For Lhakpa Sherpa, the only woman to have summited Mount Everest ten times, the real ascent has been finding peace, purpose and power in a world that once overlooked her
In the death zone, 8,000 metres above sea level, where air thins dangerously and the human body begins to shut down, Lhakpa Sherpa keeps climbing. The Nepali mountaineer has stood atop Mount Everest, the world’s highest peak at 8,849m, ten times—more than any other woman in history. Her greatest summits, though, may not be those of snow and ice, but of survival, resilience and willpower, as well as an unshakable belief that the mountain is both teacher and healer.
“Everest fix my soul—it is my doctor, my big boss,” she says, in her personal dialect of English, which her friends have affectionately termed as ‘Lhakpa-lese’. “Children go to school and say they love their teacher. I say, I love my Everest.”
We are having this conversation in Singapore, which she is visiting for the first time. She arrived with characteristic enthusiasm, immediately scanning the skyline for peaks that weren’t there. “I love Singapore, very clean and very natural. And beautiful people,” she says, though she admits to being slightly disappointed that the only “mountain” is really just a hill 94 metres high.
It’s a telling moment that captures something essential about extreme athleticism—the profound psychological relationship with pushing beyond perceived limits. Even on a brief three-day visit to speak at the Tatler Ball Asia 2025 and receive the Tatler Impact Award for Sports, accompanied by her youngest child, Shiny, Sherpa’s mind turns instinctively towards the vertical.
From cave to peak


Born in 1973 in a cave in Balakharka, in Nepal’s Makalu region, Sherpa’s path to becoming an extreme athlete began with ambition. Growing up in a village without electricity southeast of Mount Everest, she was denied formal education, which was reserved for boys at the time. At 15, she began working as a porter, disguising herself to secure employment in a male-dominated field.
“I’m carry heavy load,” she recalls, describing how she demonstrated her strength to her father, himself an Everest guide. “I show my dad I can carry heavy load. And my dad says, ‘Yeah, good job. Good job.’” Her mother was less encouraging, saying she wouldn’t be able to get married if she pursued a climbing job.
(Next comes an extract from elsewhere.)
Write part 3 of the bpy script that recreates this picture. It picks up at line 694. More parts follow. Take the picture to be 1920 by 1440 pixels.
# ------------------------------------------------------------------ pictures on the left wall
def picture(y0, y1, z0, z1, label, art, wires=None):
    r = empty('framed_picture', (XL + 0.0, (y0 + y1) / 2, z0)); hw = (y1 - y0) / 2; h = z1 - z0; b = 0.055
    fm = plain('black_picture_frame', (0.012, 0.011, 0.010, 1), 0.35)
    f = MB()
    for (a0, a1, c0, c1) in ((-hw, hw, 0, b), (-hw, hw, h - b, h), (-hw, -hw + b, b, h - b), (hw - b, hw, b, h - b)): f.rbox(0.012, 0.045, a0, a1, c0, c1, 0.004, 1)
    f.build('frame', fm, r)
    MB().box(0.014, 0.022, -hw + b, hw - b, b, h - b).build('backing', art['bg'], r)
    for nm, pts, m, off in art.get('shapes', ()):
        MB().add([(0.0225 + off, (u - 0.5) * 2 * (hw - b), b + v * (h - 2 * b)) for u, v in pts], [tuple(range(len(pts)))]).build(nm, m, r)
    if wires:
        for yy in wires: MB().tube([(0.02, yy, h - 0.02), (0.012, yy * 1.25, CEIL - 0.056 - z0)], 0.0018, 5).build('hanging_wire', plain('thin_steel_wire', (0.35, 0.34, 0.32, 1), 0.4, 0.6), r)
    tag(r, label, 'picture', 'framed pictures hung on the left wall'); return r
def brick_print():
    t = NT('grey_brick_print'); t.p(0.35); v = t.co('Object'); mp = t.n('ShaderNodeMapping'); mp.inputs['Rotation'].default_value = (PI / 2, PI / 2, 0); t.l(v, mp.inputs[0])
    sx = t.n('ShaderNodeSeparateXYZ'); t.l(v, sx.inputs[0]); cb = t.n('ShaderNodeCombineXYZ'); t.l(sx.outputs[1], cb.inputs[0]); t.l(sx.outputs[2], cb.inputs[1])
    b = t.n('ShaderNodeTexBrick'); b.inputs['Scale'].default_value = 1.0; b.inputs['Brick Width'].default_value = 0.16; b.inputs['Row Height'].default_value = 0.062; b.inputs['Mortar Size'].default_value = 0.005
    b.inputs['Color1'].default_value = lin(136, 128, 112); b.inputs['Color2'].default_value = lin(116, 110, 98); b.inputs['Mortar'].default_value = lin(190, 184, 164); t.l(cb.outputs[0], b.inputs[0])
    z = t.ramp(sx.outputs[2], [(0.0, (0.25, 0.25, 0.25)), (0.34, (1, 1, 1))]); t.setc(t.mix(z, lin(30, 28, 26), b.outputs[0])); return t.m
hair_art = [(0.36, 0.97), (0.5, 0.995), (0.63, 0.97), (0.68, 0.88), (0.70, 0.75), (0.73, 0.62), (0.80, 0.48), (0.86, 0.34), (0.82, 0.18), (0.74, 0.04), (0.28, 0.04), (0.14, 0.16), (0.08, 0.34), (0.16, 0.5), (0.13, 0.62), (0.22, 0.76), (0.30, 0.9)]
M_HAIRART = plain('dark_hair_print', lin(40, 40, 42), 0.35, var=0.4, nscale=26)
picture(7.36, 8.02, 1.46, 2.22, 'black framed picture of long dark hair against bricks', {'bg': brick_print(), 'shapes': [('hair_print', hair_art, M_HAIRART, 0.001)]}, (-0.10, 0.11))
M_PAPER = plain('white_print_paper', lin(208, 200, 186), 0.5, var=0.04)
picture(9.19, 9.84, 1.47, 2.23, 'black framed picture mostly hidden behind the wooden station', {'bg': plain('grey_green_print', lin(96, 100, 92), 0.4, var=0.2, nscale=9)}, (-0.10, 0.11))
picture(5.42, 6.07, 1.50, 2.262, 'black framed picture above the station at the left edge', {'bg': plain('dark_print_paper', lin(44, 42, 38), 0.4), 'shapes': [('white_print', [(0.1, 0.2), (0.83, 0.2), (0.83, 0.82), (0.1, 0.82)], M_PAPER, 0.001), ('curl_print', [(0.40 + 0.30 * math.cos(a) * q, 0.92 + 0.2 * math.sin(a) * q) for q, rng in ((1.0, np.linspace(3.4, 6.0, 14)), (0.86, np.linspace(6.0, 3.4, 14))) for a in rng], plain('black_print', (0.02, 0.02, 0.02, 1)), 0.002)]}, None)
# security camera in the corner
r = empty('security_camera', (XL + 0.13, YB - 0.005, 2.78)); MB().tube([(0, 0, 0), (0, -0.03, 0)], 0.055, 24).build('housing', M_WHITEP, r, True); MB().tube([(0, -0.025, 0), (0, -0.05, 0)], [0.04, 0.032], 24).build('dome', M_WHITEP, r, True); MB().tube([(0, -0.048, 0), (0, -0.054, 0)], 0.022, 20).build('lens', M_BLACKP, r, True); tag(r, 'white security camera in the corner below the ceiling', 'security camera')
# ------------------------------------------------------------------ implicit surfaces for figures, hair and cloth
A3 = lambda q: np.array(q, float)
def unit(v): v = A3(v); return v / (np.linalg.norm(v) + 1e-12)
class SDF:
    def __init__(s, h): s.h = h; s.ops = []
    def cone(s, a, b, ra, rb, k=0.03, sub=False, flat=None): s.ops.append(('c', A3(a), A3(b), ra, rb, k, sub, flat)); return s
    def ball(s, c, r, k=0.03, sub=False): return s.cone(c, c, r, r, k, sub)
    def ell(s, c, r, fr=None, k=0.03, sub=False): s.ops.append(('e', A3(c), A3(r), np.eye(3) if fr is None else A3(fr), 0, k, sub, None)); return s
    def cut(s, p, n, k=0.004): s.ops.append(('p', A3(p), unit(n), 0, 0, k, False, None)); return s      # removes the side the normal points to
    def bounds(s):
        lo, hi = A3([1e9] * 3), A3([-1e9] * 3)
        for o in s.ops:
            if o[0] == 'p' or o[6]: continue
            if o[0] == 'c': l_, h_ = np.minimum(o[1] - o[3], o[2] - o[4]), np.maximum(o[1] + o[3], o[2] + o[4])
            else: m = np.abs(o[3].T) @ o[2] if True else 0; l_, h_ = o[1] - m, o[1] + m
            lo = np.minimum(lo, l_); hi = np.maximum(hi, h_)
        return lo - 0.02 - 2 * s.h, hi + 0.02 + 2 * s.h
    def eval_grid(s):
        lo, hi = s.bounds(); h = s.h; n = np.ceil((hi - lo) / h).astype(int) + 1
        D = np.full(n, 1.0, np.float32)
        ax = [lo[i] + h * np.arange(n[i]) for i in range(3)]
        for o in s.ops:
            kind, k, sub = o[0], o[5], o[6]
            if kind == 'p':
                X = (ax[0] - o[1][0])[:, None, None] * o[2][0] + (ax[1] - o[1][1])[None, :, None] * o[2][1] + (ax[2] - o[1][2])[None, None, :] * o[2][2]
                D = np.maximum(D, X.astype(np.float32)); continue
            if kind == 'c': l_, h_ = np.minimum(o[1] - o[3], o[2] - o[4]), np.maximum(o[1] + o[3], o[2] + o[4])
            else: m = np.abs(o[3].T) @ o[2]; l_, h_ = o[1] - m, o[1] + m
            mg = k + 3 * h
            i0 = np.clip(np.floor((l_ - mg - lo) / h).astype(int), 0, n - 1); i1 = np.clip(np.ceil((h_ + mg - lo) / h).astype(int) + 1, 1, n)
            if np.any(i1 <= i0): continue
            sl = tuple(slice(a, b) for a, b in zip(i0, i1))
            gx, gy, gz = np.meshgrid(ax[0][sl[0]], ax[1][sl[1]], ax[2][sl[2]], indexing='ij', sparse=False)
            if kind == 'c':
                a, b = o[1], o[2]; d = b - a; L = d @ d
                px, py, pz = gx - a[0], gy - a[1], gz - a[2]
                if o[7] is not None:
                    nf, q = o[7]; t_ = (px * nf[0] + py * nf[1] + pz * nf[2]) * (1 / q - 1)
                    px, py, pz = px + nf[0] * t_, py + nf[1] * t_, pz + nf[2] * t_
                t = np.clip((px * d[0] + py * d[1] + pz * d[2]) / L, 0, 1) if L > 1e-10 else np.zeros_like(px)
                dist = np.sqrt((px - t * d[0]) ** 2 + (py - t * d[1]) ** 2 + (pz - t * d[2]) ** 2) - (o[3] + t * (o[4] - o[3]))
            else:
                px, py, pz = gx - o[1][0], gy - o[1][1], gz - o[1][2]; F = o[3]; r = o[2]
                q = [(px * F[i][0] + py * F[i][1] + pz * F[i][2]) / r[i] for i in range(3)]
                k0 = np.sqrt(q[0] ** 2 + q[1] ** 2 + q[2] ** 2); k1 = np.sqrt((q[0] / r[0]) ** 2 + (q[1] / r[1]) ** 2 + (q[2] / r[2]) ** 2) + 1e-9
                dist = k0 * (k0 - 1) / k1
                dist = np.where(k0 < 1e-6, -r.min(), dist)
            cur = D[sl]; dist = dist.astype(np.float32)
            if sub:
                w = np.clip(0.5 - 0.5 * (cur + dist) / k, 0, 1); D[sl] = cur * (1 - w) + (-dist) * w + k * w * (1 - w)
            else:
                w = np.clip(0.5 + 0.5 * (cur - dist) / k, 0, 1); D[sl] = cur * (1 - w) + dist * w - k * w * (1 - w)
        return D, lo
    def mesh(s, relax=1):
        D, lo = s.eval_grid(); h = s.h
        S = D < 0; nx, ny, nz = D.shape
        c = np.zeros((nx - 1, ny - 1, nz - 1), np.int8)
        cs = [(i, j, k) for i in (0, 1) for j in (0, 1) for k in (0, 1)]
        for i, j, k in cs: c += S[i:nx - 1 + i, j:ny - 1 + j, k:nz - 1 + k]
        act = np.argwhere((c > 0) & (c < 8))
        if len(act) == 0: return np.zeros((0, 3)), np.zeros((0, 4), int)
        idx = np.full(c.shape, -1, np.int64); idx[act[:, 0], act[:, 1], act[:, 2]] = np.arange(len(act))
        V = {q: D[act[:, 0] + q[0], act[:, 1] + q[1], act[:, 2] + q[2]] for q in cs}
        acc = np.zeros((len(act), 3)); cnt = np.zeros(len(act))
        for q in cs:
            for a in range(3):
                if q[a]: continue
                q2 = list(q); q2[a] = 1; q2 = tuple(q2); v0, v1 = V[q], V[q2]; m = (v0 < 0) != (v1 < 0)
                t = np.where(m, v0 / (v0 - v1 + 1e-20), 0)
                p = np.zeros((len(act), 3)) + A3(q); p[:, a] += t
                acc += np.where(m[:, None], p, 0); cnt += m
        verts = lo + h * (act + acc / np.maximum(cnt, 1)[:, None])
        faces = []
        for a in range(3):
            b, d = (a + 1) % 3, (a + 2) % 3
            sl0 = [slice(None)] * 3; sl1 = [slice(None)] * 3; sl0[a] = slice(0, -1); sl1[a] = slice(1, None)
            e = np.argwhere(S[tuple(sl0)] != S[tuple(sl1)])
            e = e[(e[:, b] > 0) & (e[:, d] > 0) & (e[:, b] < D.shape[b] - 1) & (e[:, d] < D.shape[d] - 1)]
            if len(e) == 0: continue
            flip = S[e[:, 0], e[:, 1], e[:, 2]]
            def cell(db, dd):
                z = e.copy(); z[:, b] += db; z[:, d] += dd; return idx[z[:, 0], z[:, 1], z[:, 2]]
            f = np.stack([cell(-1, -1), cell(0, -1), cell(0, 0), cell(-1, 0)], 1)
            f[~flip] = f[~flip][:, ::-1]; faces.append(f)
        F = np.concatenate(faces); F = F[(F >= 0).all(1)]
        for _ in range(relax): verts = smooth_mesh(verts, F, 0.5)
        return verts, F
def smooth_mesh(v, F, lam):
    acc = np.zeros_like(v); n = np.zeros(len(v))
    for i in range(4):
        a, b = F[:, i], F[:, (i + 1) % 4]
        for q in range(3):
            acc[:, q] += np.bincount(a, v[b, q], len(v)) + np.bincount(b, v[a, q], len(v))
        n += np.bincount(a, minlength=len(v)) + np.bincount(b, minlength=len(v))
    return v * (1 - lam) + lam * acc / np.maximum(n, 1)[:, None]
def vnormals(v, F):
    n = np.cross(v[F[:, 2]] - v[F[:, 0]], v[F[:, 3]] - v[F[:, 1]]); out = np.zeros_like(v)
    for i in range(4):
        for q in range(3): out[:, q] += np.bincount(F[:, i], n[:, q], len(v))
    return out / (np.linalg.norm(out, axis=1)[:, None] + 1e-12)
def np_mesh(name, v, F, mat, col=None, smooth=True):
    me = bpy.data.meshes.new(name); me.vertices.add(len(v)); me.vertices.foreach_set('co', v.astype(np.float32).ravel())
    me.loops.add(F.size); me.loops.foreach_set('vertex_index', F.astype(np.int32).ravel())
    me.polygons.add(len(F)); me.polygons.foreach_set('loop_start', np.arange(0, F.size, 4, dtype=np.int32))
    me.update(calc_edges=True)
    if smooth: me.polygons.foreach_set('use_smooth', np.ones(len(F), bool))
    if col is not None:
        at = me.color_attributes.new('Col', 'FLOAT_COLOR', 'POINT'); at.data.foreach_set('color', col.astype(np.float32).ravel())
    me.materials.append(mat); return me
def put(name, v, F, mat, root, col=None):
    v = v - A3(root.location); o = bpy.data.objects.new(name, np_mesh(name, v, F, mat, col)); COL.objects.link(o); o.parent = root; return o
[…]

However, the early experience of carrying equipment for foreign climbers—and her younger brother to school—across dangerous terrain laid the foundation for what would become an unprecedented mountaineering career. It also reveals that in extreme sports, raw physical capability means little without the mental fortitude forged through hardship.
Her strength, Sherpa insists, comes from working exceptionally hard—a response to those who question the source of her mental and physical resilience.